Se acortan ya mucho los días. El verano languidece,
que diría el otro. Desde hace tiempo, el periodo estival acaba con el recuento
de las muertes cobradas por la carretera. Ya lo saben. Las vacaciones de agosto
se inician con merecimiento y terminan siempre en estadísticas. Son los números
de la muerte. Nadie hace números con la vida. Salvo al fisco, importa poco que
los seres humanos ejerzamos a diario lo que mejor sabemos hacer: estar vivos.
Las rutinas del trabajo y la familia forman parte de nuestra existencia. Y lo
queramos reconocer o no, una existencia dedicada al trabajo gusta poco. Por eso
vivimos mucho más en el descanso laboral. Por eso morimos también más cuando
regresamos al trabajo. No hay metáfora tan cruda. Quizá por ello me he fijado,
esta semana, en la muerte como asunto para esta columna.
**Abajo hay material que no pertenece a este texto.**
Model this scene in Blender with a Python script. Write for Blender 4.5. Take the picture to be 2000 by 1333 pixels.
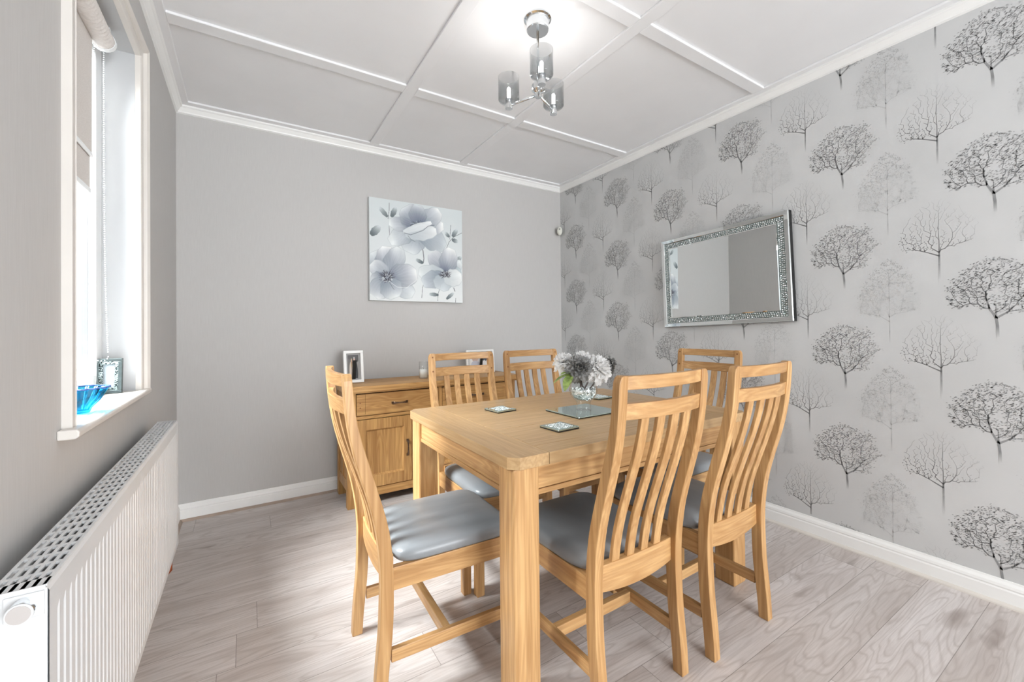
import bpy, bmesh, math, random
import numpy as np
from mathutils import Vector, Matrix, Euler

for o in list(bpy.data.objects): bpy.data.objects.remove(o)
scene = bpy.context.scene
COL = scene.collection
PI = math.pi
random.seed(7)

# ------------------------------------------------------------------ camera
YAW, PIT, ROL = 0.56218292, 0.00852698, -0.00963005
FPX = 821.2335
F = Vector((math.sin(YAW)*math.cos(PIT), math.cos(YAW)*math.cos(PIT), math.sin(PIT)))
R0 = Vector((math.cos(YAW), -math.sin(YAW), 0)); U0 = R0.cross(F)
R1 = R0*math.cos(ROL) + U0*math.sin(ROL); U1 = -R0*math.sin(ROL) + U0*math.cos(ROL)
cam_d = bpy.data.cameras.new('camera'); cam = bpy.data.objects.new('camera', cam_d); COL.objects.link(cam)
M = Matrix((R1, U1, -F)).transposed().to_4x4(); M.translation = Vector((0, 0, 1.12)); cam.matrix_world = M
cam_d.sensor_width = 36; cam_d.lens = FPX/2000*36; cam_d.shift_y = -(666.5-636.5)/2000
cam_d.clip_start = 0.02
scene.camera = cam

# ------------------------------------------------------------------ world, daylight, exposure
scene.view_settings.view_transform = 'Standard'; scene.view_settings.look = 'None'
scene.view_settings.gamma = 1; scene.view_settings.use_curve_mapping = False
scene.view_settings.exposure = 0.44
w = bpy.data.worlds.new('daylight_sky'); scene.world = w; w.use_nodes = True
w.node_tree.nodes['Background'].inputs[0].default_value = (0.93, 0.97, 1.0, 1)
w.node_tree.nodes['Background'].inputs[1].default_value = 1.0

def light(name, kind, loc, power, color=(1, 1, 1), target=None, size=None, sy=None, radius=None, angle=None):
    d = bpy.data.lights.new(name, kind); d.energy = power; d.color = color
    if kind == 'AREA':
        d.shape = 'RECTANGLE'; d.size = size; d.size_y = sy or size
    if radius is not None: d.shadow_soft_size = radius
    if angle is not None: d.angle = angle
    o = bpy.data.objects.new(name, d); COL.objects.link(o); o.location = loc
    if target is not None:
        o.rotation_euler = (Vector(target)-Vector(loc)).to_track_quat('-Z', 'Y').to_euler()
    return o
# the sun that reaches the sill and the far reveal of the narrow window
light('sun', 'SUN', (-3, -2, 6), 0.5, (1, .97, .92), target=(-3+.13, -2+.62, 6-.80), angle=math.radians(3))
# daylight outside the narrow window, and outside the two openings in the wall behind the camera
light('daylight_narrow_window', 'AREA', (-2.2, 1.55, 3.1), 1080, (.95, .98, 1.0), target=(0.3, 1.85, 0.6), size=2.4, sy=1.8)
light('daylight_patio_door', 'AREA', (1.35, -3.72, 1.25), 160, (.93, .97, 1.0), target=(1.2, 2.0, 1.2), size=2.1, sy=2.1)

# ------------------------------------------------------------------ room numbers
XL, XR, YB, YF, ZC = -0.355, 2.561, 3.173, -3.40, 2.488

# ------------------------------------------------------------------ material helpers
def srgb(r, g, b):
    def f(c):
        c /= 255.
        return c/12.92 if c <= .04045 else ((c+.055)/1.055)**2.4
    return (f(r), f(g), f(b), 1)
class NT:
    def __init__(s, name):
        s.m = bpy.data.materials.new(name); s.m.use_nodes = True; s.t = s.m.node_tree; s.n = s.t.nodes
        s.b = s.n['Principled BSDF']; s.out = s.n['Material Output']
    def new(s, t, **k):
        n = s.n.new(t)
        for a, v in k.items():
            if hasattr(n, a) and a not in ('Scale',): setattr(n, a, v)
            else: n.inputs[a].default_value = v
        return n
    def link(s, a, b): s.t.links.new(a, b)
    def coords(s, scale=(1, 1, 1), loc=(0, 0, 0), rnd=True):
        tc = s.n.new('ShaderNodeTexCoord'); mp = s.n.new('ShaderNodeMapping')
        mp.inputs['Scale'].default_value = scale; mp.inputs['Location'].default_value = loc
        if rnd:
            oi = s.n.new('ShaderNodeObjectInfo'); mu = s.n.new('ShaderNodeMath'); mu.operation = 'MULTIPLY'; mu.inputs[1].default_value = 17.3
            s.link(oi.outputs['Random'], mu.inputs[0])
            ad = s.n.new('ShaderNodeVectorMath'); ad.operation = 'ADD'
            s.link(tc.outputs['Object'], ad.inputs[0]); s.link(mu.outputs[0], ad.inputs[1]); s.link(ad.outputs[0], mp.inputs[0])
        else: s.link(tc.outputs['Object'], mp.inputs[0])
        return mp.outputs[0]
    def noise(s, vec, scale, detail=4, rough=.5, dist=0):
        n = s.n.new('ShaderNodeTexNoise'); n.inputs['Scale'].default_value = scale; n.inputs['Detail'].default_value = detail
        n.inputs['Roughness'].default_value = rough; n.inputs['Distortion'].default_value = dist
        if vec is not None: s.link(vec, n.inputs['Vector'])
        return n.outputs['Fac']
    def ramp(s, fac, stops):
        r = s.n.new('ShaderNodeValToRGB'); e = r.color_ramp.elements
        while len(e) < len(stops): e.new(.5)
        for i, (p, c) in enumerate(stops): e[i].position = p; e[i].color = c
        s.link(fac, r.inputs[0]); return r.outputs[0]
    def mix(s, fac, a, b, mode='MIX'):
        m = s.n.new('ShaderNodeMix'); m.data_type = 'RGBA'; m.blend_type = mode
        for i, v in ((0, fac), (6, a), (7, b)):
            if hasattr(v, 'is_output') or isinstance(v, bpy.types.NodeSocket): s.link(v, m.inputs[i])
            else: m.inputs[i].default_value = v
        return m.outputs[2]
    def math(s, op, a, b=None, c=None):
        m = s.n.new('ShaderNodeMath'); m.operation = op
        for i, v in enumerate((a, b, c)):
            if v is None: continue
            if isinstance(v, bpy.types.NodeSocket): s.link(v, m.inputs[i])
            else: m.inputs[i].default_value = v
        return m.outputs[0]
    def bump(s, h, strength=.2, dist=.002):
        b = s.n.new('ShaderNodeBump'); b.inputs['Strength'].default_value = strength; b.inputs['Distance'].default_value = dist
        s.link(h, b.inputs['Height']); s.link(b.outputs[0], s.b.inputs['Normal'])
    def setc(s, c, rough=.5, metal=0, spec=.5):
        if isinstance(c, bpy.types.NodeSocket): s.link(c, s.b.inputs['Base Color'])
        else: s.b.inputs['Base Color'].default_value = c
        s.b.inputs['Roughness'].default_value = rough; s.b.inputs['Metallic'].default_value = metal
        s.b.inputs['Specular IOR Level'].default_value = spec
def plain(name, c, rough=.5, metal=0, spec=.5, vary=.04, scale=30):
    t = NT(name); v = t.noise(t.coords(), scale, 3)
    d = tuple(max(0, x*(1-vary*2)) for x in c[:3])+(1,); e = tuple(min(1, x*(1+vary)) for x in c[:3])+(1,)
    t.setc(t.ramp(v, [(.3, d), (.7, e)]), rough, metal, spec); return t.m

def oak(name, axis, light_c=(210, 169, 118), dark_c=(166, 118, 68), rough=.38):
    t = NT(name); sc = [9, 9, 9]; sc[axis] = .9
    v = t.coords(tuple(sc))
    fine = [70, 70, 70]; fine[axis] = 2.0
    v2 = t.coords(tuple(fine))
    n1 = t.noise(v, 1.5, 2, .45, .55)
    w_ = t.math('FRACT', t.math('MULTIPLY', n1, 11.0))
    tri = t.math('ABSOLUTE', t.math('SUBTRACT', w_, .5))
    rings = t.ramp(tri, [(0.0, (0, 0, 0, 1)), (.5, (1, 1, 1, 1))])
    n2 = t.noise(v2, 1.0, 4, .6)
    n3 = t.noise(v, .6, 2)
    c1 = t.mix(rings, srgb(*dark_c), srgb(*light_c))
    mid = tuple((a+b)/2 for a, b in zip(light_c, dark_c))
    c = t.mix(.55, c1, t.ramp(n3, [(.3, srgb(*[x*.93 for x in mid])), (.7, srgb(*[min(255, x*1.07) for x in light_c]))]))
    c = t.mix(t.ramp(n2, [(.35, (.55, .55, .55, 1)), (.6, (0, 0, 0, 1))]), c, srgb(*[x*.92 for x in dark_c]))
    t.setc(c, rough, 0, .4); t.bump(n2, .12, .0006); return t.m
OX, OY, OZ = oak('oak_grain_x', 0), oak('oak_grain_y', 1), oak('oak_grain_z', 2)
SX, SY, SZ = (oak('sideboard_oak_%s' % 'xyz'[i], i, (210, 166, 106), (160, 110, 58), .42) for i in range(3))
TX, TY = oak('tabletop_oak_x', 0, (200, 168, 126), (174, 138, 94), .33), oak('tabletop_oak_y', 1, (200, 168, 126), (174, 138, 94), .33)

def wallpaper_plain():
    t = NT('grey_textured_wallpaper'); v = t.coords((1, 1, .05), rnd=False)
    n = t.noise(v, 260, 3, .6); n2 = t.noise(t.coords(rnd=False), 2.0, 2)
    c = t.ramp(n, [(.3, srgb(195, 193, 191)), (.7, srgb(200, 198, 196))])
    t.setc(c, .62, 0, .3); t.bump(n, .09, .0008); return t.m
M_WALL = wallpaper_plain()
M_WHITE = plain('white_gloss_paint', srgb(246, 246, 244), .35, vary=.01, scale=6)
M_CEIL = plain('white_ceiling_paint', srgb(243, 243, 244), .6, spec=.3, vary=.01, scale=4)
M_RAD = plain('white_enamel', srgb(226, 227, 228), .3, vary=.005, scale=5)
M_PVC = plain('white_pvc', srgb(240, 242, 243), .3, vary=.005)
M_CHROME = plain('chrome', srgb(225, 228, 230), .08, 1, vary=.01)
M_BRONZE = plain('aged_bronze', srgb(120, 100, 85), .32, 1, vary=.15, scale=90)
M_BLACK = plain('black_board', srgb(18, 18, 18), .6)
M_DARK = plain('dark_gap', srgb(40, 28, 18), .8)
M_MIRROR = plain('mirror_silver', srgb(235, 238, 238), .01, 1, vary=.0)
M_SILVER = plain('silver_frame', srgb(170, 175, 176), .25, 1, vary=.05)
M_PEG = plain('walnut_peg', srgb(130, 82, 42), .5)
M_COPPER = plain('copper_pipe', srgb(190, 105, 70), .3, 1)
M_GREYCAP = plain('grey_plastic', srgb(196, 190, 187), .4, vary=.01)
M_WAX = plain('white_wax', srgb(245, 244, 240), .5, vary=.01)
M_GREEN = plain('green_leaf', srgb(150, 172, 98), .5, vary=.25, scale=50)
def translucent(m, amount):
    t = m.node_tree; b = t.nodes['Principled BSDF']; tr = t.nodes.new('ShaderNodeBsdfTranslucent'); mx = t.nodes.new('ShaderNodeMixShader')
    src = b.inputs['Base Color'].links[0].from_socket; t.links.new(src, tr.inputs[0]); mx.inputs[0].default_value = amount
    t.links.new(b.outputs[0], mx.inputs[1]); t.links.new(tr.outputs[0], mx.inputs[2]); t.links.new(mx.outputs[0], t.nodes['Material Output'].inputs[0])
M_STEM = plain('brown_stem', srgb(86, 66, 58), .6, vary=.15)
M_PETALW = plain('white_petal', srgb(253, 252, 251), .7, vary=.02, scale=60)
M_PETALG = plain('grey_petal', srgb(160, 159, 157), .6, vary=.12, scale=80)
translucent(M_PETALW, .4); translucent(M_PETALG, .25); translucent(M_GREEN, .3);
M_BEAD = plain('quadrant_beading', srgb(178, 160, 146), .5, vary=.08, scale=12)
M_BEADR = plain('pale_beading', srgb(222, 216, 208), .5, vary=.03, scale=12)
M_PLASTIC = plain('cream_plastic', srgb(226, 226, 216), .4, vary=.01)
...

Para mí, personalmente, éste será el verano en que
dejé de comenzar la lectura de un diario por detrás. Fallecido Umbral,
enterrada para siempre su prosa de placeres y de días, desapareció la
tradición. Pero su muerte no se escribió con la misma maestría que ejercía
Umbral en sus columnas. Tal vez porque su muerte la escribió otro.
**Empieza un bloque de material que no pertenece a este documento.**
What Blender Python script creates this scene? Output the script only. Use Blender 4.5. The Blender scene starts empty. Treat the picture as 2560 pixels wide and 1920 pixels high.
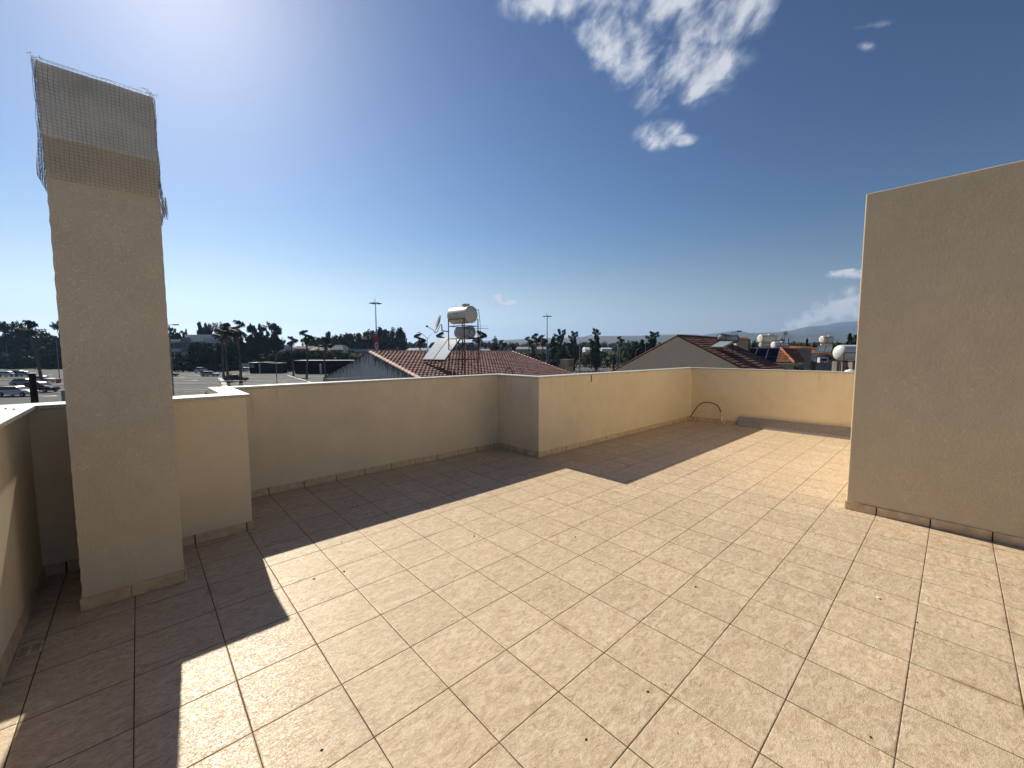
import bpy, bmesh, math, random
from mathutils import Vector, Matrix
from math import sin, cos, pi, radians, atan2, tan, sqrt, asin
random.seed(7)
SC = bpy.context.scene
# ------------------------------------------------------------------ camera
FPX, YAW, PITCH, ROLL = 1016.997, 0.742804, -0.078038, -0.00096
CAM = Vector((-0.91296, -1.39896, 1.44465))
FW = Vector((sin(YAW)*cos(PITCH), cos(YAW)*cos(PITCH), sin(PITCH)))
_r = Vector((cos(YAW), -sin(YAW), 0)); _u = _r.cross(FW)
RT = _r*cos(ROLL)+_u*sin(ROLL); UP = -_r*sin(ROLL)+_u*cos(ROLL)
FH = Vector((sin(YAW), cos(YAW), 0))
cam = bpy.data.cameras.new('camera'); co = bpy.data.objects.new('camera', cam)
SC.collection.objects.link(co); SC.camera = co
cam.sensor_width = 36; cam.lens = FPX/2560*36; cam.clip_start = .05; cam.clip_end = 40000
M = Matrix((RT, UP, -FW)).transposed().to_4x4(); M.translation = CAM; co.matrix_world = M
# ------------------------------------------------------------------ sky, sun, exposure
SUN_AZ, SUN_EL = 4.45, 37.7          # azimuth from +Y towards +X
SC.view_settings.view_transform = 'Standard'; SC.view_settings.look = 'None'
SC.view_settings.gamma = 1; SC.view_settings.exposure = 0.33
W = bpy.data.worlds.new('World'); SC.world = W; W.use_nodes = True
WN = W.node_tree; WN.nodes.clear()
SKY_STRENGTH = 0.075

def ray(px, py):
    return FW + (px-1280)/FPX*RT - (py-960)/FPX*UP
def azel(px, py):
    d = ray(px, py).normalized()
    return math.degrees(atan2(d.x, d.y)), math.degrees(asin(d.z))

class NT:
    "tiny helper for writing node trees"
    def __init__(s, nt): s.nt = nt
    def n(s, t, **k):
        nd = s.nt.nodes.new(t)
        for a, b in k.items():
            if a.startswith('i_'):
                key = a[2:]
                key = int(key) if key.isdigit() else key.replace('_', ' ')
                s.put(nd.inputs[key], b)
            else: setattr(nd, a, b)
        return nd
    def put(s, sock, v):
        if isinstance(v, bpy.types.NodeSocket): s.nt.links.new(v, sock)
        elif isinstance(v, bpy.types.Node): s.nt.links.new(v.outputs[0], sock)
        else: sock.default_value = v
    def m(s, op, a, b=0.0, c=None, clamp=False):
        nd = s.nt.nodes.new('ShaderNodeMath'); nd.operation = op; nd.use_clamp = clamp
        s.put(nd.inputs[0], a); s.put(nd.inputs[1], b)
        if c is not None: s.put(nd.inputs[2], c)
        return nd.outputs[0]
    def v(s, op, a, b=None):
        nd = s.nt.nodes.new('ShaderNodeVectorMath'); nd.operation = op
        s.put(nd.inputs[0], a)
        if b is not None: s.put(nd.inputs[1], b)
        return nd.outputs['Value'] if op in ('DOT_PRODUCT', 'LENGTH', 'DISTANCE') else nd.outputs[0]
    def sm(s, x, a, b, lo=0.0, hi=1.0):
        nd = s.nt.nodes.new('ShaderNodeMapRange'); nd.interpolation_type = 'SMOOTHSTEP'
        for i, q in enumerate((x, a, b, lo, hi)): s.put(nd.inputs[i], q)
        return nd.outputs[0]
    def mix(s, f, a, b, t='RGBA', blend='MIX'):
        nd = s.nt.nodes.new('ShaderNodeMix'); nd.data_type = t
        if t == 'RGBA': nd.blend_type = blend
        k = 6 if t == 'RGBA' else 2
        s.put(nd.inputs[0], f); s.put(nd.inputs[k], a); s.put(nd.inputs[k+1], b)
        return nd.outputs[2 if t == 'RGBA' else 0]
    def noise(s, vec, scale, detail=4, rough=.55, dist=0.0, out=0):
        nd = s.nt.nodes.new('ShaderNodeTexNoise')
        if vec is not None: s.put(nd.inputs['Vector'], vec)
        nd.inputs['Scale'].default_value = scale; nd.inputs['Detail'].default_value = detail
        nd.inputs['Roughness'].default_value = rough; nd.inputs['Distortion'].default_value = dist
        return nd.outputs[out]
    def ramp(s, f, stops):
        nd = s.nt.nodes.new('ShaderNodeValToRGB'); s.put(nd.inputs[0], f)
        e = nd.color_ramp.elements
        while len(e) < len(stops): e.new(.5)
        for q, (p, c) in zip(e, stops):
            q.position = p; q.color = (*c, 1) if len(c) == 3 else c
        return nd.outputs[0]

w = NT(WN)
sky = w.n('ShaderNodeTexSky', sky_type='NISHITA', sun_disc=False, sun_elevation=radians(SUN_EL),
          sun_rotation=radians(SUN_AZ), altitude=0, air_density=1.2, dust_density=.42, ozone_density=2.2)
tc = w.n('ShaderNodeTexCoord')
dirn = tc.outputs['Generated']
sx = w.n('ShaderNodeSeparateXYZ', i_0=dirn)
az = w.m('MULTIPLY', w.m('ARCTAN2', sx.outputs[0], sx.outputs[1]), 57.29578)
el = w.m('MULTIPLY', w.m('ARCSINE', sx.outputs[2]), 57.29578)
q0 = w.n('ShaderNodeCombineXYZ', i_0=az, i_1=el).outputs[0]
# the warp that frays the cloud edges lives in sky directions
hz = w.m('MAXIMUM', w.m('ADD', sx.outputs[2], .12), .05)
cp = w.n('ShaderNodeCombineXYZ', i_0=w.m('DIVIDE', sx.outputs[0], hz), i_1=w.m('DIVIDE', sx.outputs[1], hz)).outputs[0]
BL = [  # centre px, py, radii, tilt, weight
 (1420, 0, 150, 50, -8, .8), (1560, 70, 150, 115, 20, 1), (1725, 45, 180, 112, 0, 1), (1880, 32, 120, 76, -30, .8),
 (1690, 165, 150, 95, -15, 1), (1770, 190, 140, 42, -32, .9), (1625, 245, 65, 48, 0, .9), (1585, 180, 60, 80, 0, .9),
 (1648, 335, 58, 38, -12, 1.25), (1700, 350, 42, 16, -5, 1.0), (2170, 66, 90, 12, -10, .38), (2164, 115, 24, 14, 0, .5),
 (1243, 750, 26, 15, 0, 1.5), (1270, 756, 26, 9, 0, 1.3), (1158, 763, 28, 6, 0, 1.1), (1342, 754, 14, 6, 0, .9), (2125, 685, 60, 11, -2, 1.15),
 (2095, 775, 90, 34, -15, .9), (2000, 805, 70, 26, -20, .75), (2190, 765, 120, 45, 0, 1), (1868, 826, 26, 18, 0, .4)]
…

Comprobé estos días que, también en eso de morir hay
más de una dialéctica. Asombrado me quedé con el impacto ocasionado por otra
muerte, la de un jugador de fútbol. Porque murió con sus botas de jugar
puestas, le convirtieron en símbolo. Inconcebible. Tenemos la vida inequívocamente
drogada por un opiáceo viejo, ese deporte llamado fútbol. Nos confunde hasta el
entendimiento. Y en tal confusión, queriendo dar relumbre a un deporte que ya
es religión, queriendo hacer de una muerte un estrellato, no logramos sino
otorgarle triste destino a quien el corazón se le detuvo. Y si no, acudan a la
hemeroteca, que todo esto es muy reciente. De Francisco Umbral se escribió, y
se sigue escribiendo, su vida. De Antonio Puerta, solamente su muerte.